Recorded information ::
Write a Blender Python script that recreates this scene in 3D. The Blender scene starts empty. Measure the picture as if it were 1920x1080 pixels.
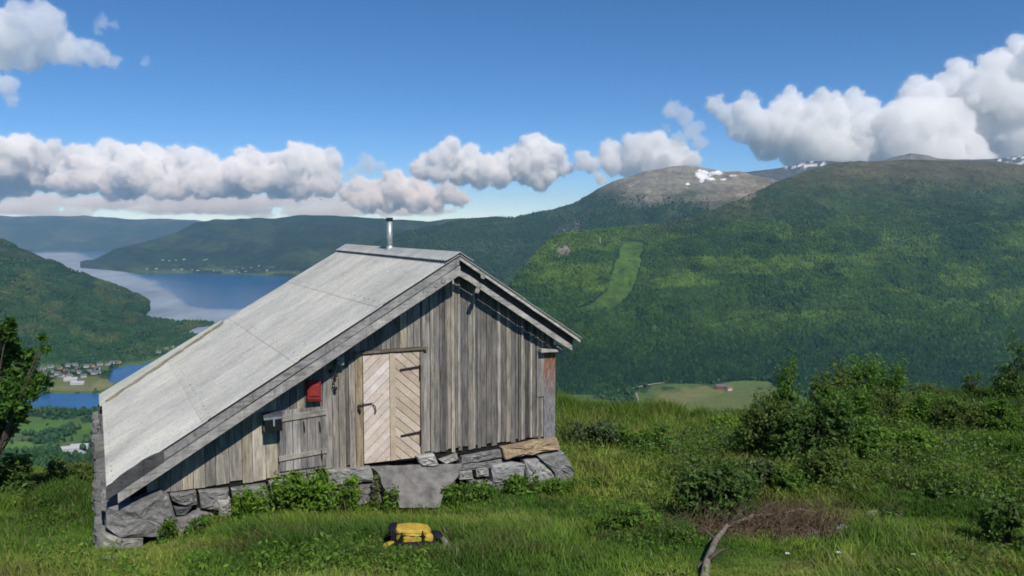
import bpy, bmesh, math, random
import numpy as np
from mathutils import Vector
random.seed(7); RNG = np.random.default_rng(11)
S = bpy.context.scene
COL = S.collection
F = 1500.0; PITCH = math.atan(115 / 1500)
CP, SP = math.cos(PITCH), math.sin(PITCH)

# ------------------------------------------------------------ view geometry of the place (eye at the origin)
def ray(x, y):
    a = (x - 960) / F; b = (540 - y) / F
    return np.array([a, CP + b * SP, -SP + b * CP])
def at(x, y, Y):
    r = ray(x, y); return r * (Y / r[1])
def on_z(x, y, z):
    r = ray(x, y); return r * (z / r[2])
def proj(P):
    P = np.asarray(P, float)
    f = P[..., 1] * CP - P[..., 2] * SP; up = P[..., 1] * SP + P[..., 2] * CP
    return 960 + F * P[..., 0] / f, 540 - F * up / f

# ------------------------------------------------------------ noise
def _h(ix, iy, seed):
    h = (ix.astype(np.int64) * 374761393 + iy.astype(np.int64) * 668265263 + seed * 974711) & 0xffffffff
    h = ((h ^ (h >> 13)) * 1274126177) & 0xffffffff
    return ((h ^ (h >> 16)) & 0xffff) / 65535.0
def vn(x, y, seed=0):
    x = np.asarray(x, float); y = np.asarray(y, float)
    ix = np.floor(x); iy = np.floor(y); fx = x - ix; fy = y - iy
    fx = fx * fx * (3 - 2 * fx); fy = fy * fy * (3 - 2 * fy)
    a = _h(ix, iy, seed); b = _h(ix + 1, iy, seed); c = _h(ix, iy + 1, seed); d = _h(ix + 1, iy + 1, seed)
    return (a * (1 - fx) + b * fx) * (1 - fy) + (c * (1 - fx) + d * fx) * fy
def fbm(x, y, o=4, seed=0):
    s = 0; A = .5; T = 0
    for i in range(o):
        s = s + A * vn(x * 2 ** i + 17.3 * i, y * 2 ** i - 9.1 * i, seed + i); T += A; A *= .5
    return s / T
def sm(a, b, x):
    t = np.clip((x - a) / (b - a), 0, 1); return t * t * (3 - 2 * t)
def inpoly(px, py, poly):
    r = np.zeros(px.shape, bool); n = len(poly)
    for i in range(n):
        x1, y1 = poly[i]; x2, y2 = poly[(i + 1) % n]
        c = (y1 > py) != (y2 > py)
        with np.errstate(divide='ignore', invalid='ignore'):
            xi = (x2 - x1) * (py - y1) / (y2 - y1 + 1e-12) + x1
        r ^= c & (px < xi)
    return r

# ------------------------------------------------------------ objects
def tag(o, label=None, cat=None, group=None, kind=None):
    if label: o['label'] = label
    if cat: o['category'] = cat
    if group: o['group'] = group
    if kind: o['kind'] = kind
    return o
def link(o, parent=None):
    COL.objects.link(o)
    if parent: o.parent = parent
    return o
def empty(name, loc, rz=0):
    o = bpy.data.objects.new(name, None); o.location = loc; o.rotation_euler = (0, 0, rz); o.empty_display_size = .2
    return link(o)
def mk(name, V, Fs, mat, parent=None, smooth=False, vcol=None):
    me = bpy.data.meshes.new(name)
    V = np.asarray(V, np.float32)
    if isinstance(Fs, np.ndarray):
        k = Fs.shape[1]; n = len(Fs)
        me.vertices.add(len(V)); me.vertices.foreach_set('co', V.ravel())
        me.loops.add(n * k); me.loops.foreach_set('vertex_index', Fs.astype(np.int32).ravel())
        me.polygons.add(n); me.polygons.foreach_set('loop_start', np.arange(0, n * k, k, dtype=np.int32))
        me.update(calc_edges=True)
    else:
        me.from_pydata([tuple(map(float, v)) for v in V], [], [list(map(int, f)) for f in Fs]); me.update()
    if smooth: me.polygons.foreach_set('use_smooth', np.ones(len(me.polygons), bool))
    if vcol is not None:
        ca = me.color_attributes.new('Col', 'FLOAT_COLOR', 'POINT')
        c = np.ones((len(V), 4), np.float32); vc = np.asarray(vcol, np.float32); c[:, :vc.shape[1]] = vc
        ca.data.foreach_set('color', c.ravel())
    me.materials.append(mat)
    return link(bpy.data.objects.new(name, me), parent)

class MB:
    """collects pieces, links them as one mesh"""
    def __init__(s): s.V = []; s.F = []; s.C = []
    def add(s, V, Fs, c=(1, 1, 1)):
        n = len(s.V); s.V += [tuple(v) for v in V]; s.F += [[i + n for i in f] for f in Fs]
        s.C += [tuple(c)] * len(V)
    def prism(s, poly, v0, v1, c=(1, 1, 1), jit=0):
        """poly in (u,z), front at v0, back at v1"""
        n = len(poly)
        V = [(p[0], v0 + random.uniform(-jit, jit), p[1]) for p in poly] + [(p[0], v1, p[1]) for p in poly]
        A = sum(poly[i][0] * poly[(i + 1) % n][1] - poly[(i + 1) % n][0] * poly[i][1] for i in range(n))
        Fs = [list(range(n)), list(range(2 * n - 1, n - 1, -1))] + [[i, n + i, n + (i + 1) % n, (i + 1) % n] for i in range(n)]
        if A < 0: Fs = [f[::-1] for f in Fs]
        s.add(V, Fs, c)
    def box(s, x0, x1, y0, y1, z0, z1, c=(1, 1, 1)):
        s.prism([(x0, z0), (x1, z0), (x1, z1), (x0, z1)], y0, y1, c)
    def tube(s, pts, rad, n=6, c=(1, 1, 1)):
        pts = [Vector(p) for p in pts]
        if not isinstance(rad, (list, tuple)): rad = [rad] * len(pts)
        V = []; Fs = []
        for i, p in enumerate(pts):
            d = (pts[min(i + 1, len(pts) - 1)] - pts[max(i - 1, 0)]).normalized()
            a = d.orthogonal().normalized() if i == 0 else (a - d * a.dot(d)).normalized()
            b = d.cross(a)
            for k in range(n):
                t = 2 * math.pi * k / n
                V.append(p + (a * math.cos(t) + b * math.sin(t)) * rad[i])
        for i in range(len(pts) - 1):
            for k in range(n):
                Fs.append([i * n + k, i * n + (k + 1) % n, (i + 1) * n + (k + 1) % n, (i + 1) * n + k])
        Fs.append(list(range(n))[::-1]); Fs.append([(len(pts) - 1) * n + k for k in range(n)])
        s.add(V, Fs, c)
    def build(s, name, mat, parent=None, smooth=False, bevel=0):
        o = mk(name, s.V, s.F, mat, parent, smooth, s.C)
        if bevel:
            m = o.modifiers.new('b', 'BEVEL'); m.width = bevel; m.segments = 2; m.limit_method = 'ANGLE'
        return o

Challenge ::
Starting at the top of the listing above, please restate word for word each line up to and including the one that holds "CP, SP = math.cos(PITCH), math.sin(PITCH)", omitting every image.

Answer for the task ::
Write a Blender Python script that recreates this scene in 3D. The Blender scene starts empty. Measure the picture as if it were 1920x1080 pixels.
import bpy, bmesh, math, random
import numpy as np
from mathutils import Vector
random.seed(7); RNG = np.random.default_rng(11)
S = bpy.context.scene
COL = S.collection
F = 1500.0; PITCH = math.atan(115 / 1500)
CP, SP = math.cos(PITCH), math.sin(PITCH)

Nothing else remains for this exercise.